Interpretive Summary: A relatively acidic and extremely soft water supply at the Warm Springs Regional Fisheries Center, Warm Springs, Georgia, has required relatively expensive and challenging chemical treatments to adjust the water to a pH and hardness suitable for fish propagation. A less expensive and simpler water pretreatment process was developed to exploit limestone's ability to destroy acidity while simultaneously increasing water hardness.
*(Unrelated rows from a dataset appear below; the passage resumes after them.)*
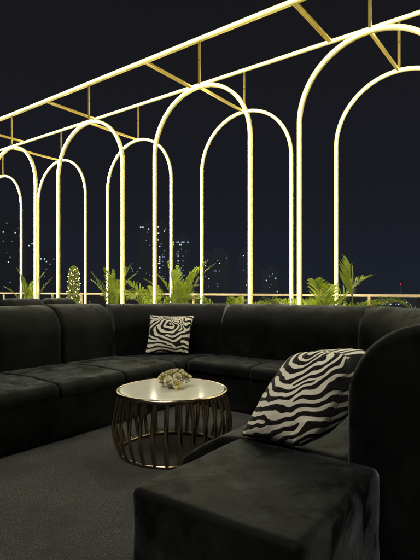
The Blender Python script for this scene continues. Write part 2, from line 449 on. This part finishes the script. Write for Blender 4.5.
corner('black velvet corner piece at far right between back sofa and foreground backrest', (4.0, 1.1), (3.70, .74), (4.30, .95), (4.48, 1.55),
       [(3.695, .80, .03), (3.85, .83, .05), (4.25, 1.05, .1), (4.44, 1.42, .05), (4.44, 1.545, .03), (3.85, 1.545, .02), (3.695, 1.62, .03)], -1, 44)

ot = root('ottoman', 'large black velvet ottoman block filling the foreground, pushed against the sofa', 'ottoman', 1.61, .94, 0, G)
obj('body', cushion([(-.385, -.35, .038), (.37, -.35, .038), (.37, .345, .038), (-.385, .345, .038)], .02, .474, .032, .02, .005, .005, 3.3, .0), VEL, ot)
# neighbouring booth at far left
nb = root('booth_sofa', 'low black sofa back of the next booth peeking over the left sofa', 'sofa', 4.2, 6.1)
for a, b in ((-.62, .02), (.03, .60)):
    obj('backrest', sweep([(a, 0), (b, 0)], back_prof(1.085, .35, .2), .12, 1, .006, 5+a), VEL, nb)
obj('seat', sweep([(-.6, -.7), (.6, -.7)], seat_prof(.69, .46, .04), .03, 1, .004, 7), VEL, nb)
nc = root('tub_chair', 'dark high-backed tub chair at the left edge beyond the left sofa', 'armchair', 2.75, 6.1)
arc = [(.43*math.cos(a), .43*math.sin(a)) for a in [-.15*PI + 1.3*PI*k/20 for k in range(21)]]
bmn = sweep(arc, roundpoly([(-.12, .04, .02), (.0, .04, .02), (.0, 1.27, .055), (-.12, 1.27, .055)]), .11, -1, .006, 3)
obj('backrest', bmn, VEL, nc)
obj('seat', cushion([(-.3, -.38, .12), (.3, -.38, .12), (.3, .26, .12), (-.3, .26, .12)], .06, .46, .06, .02, .015, .004, 2), VEL, nc)

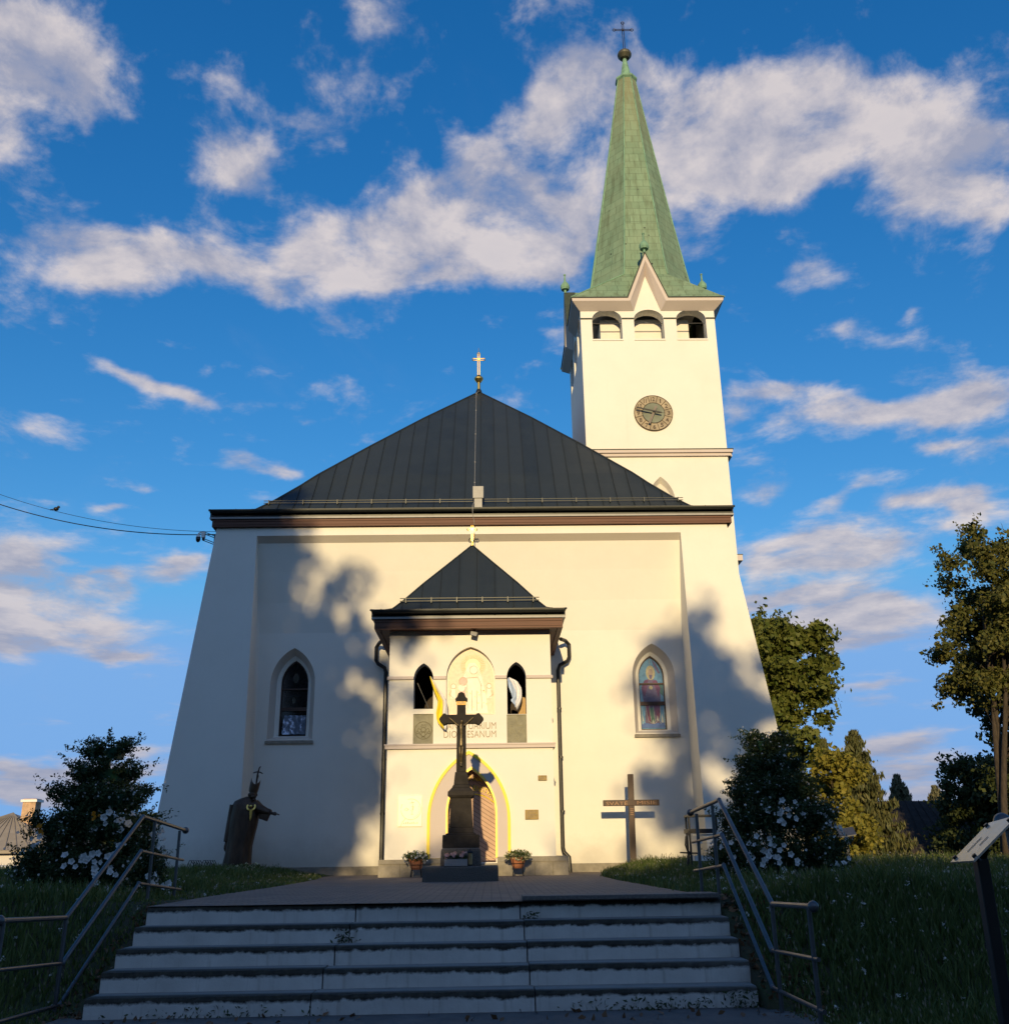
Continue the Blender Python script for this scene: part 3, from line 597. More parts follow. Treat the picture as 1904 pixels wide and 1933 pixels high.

This innovative process used reactor vessels to fluidize crushed limestone sand, allowing the limestone to slowly dissolve and create alkaline water with healthy levels of calcium-magnesium hardness. After proving the concept with a pilot-scale setup, three full-scale reactors were installed to treat 60% of the total water required, while bypassing 40% of the flow, yet still maintaining suitable alkalinity and hardness levels. This limestone-based treatment process has provided effective water quality control and reduced operating costs; it has great potential as a pretreatment for other sites with broadly similar water quality.

Technical Abstract: Springs serving the Warm Springs Regional Fisheries Center, Warm Springs, Georgia, have pH, alkalinity, and hardness levels that lie under the range required for successful fish propagation while free CO2 is well above allowable targets. We evaluate a pretreatment process that exploits limestone's (CaCO3) ability to react away hydrogen ions (H+) and carbon dioxide (CO2) while increasing alkalinity (HCO3-) and calcium (Ca2+) concentrations, i.e., CaCO3 + H+ reacts in a reversible acid-base chemical equilibrium to form HCO3-+ Ca2+ CaCO3 + CO2+ H2O reacts in a reversible acid-base chemical equilibrium to form Ca2+ + 2HCO3- Limestone sand was tested in both pilot and full scale fluidized bed reactors (CycloBio®). We first established the bed expansion characteristics of three commercial limestone products then evaluated the effect of hydraulic flux and bed height on dissolution rate of a single selected product (Type A16 × 120). Pilot scale testing at 18°C showed limestone dissolution rates were relatively insensitive to flux over the range 1.51 -3.03 m3/min/m2 but were sensitive (P less than 0.001; R2= 0.881) to changes in bed height (BH, cm) over the range 83 -165 cm following the relation: (Alkalinity, mg/L) = 123.51 - (3788.76 (BH)). Differences between filtered and non-filtered alkalinity were small (P greater than 0.05) demonstrating that limestone was present in the reactor effluent primarily in the form of dissolved Ca(HCO3)2. Effluent alkalinity exceeded our target level of 50 mg/L under most operating conditions evaluated with typical pilot scale values falling within the range of 90 -100 mg/L despite influent concentrations of about 4 mg/L. Concurrently, CO2 fell from an average of 50.6 mg/L to 8.3 mg/L (90%), providing for an increase in pH from 5.27 to a mean of 7.71. The ability of the test reactor to provide changes in water chemistry variables that exceeded required changes allowed for a dilution ratio of 0.6. Here, alkalinity still exceeded 50 mg/L, the CO2 concentration remained well below our limit of 20 mg/L (15.4 mg/L) and the pH was near neutral (7.17). Applying the dilution ratio of 0.6 in a full-scale treatment plant at the site reduced by 40% the volume of spring water that is directed through each of three parallel reactors that combined react away 49,000 kg of limestone/yr.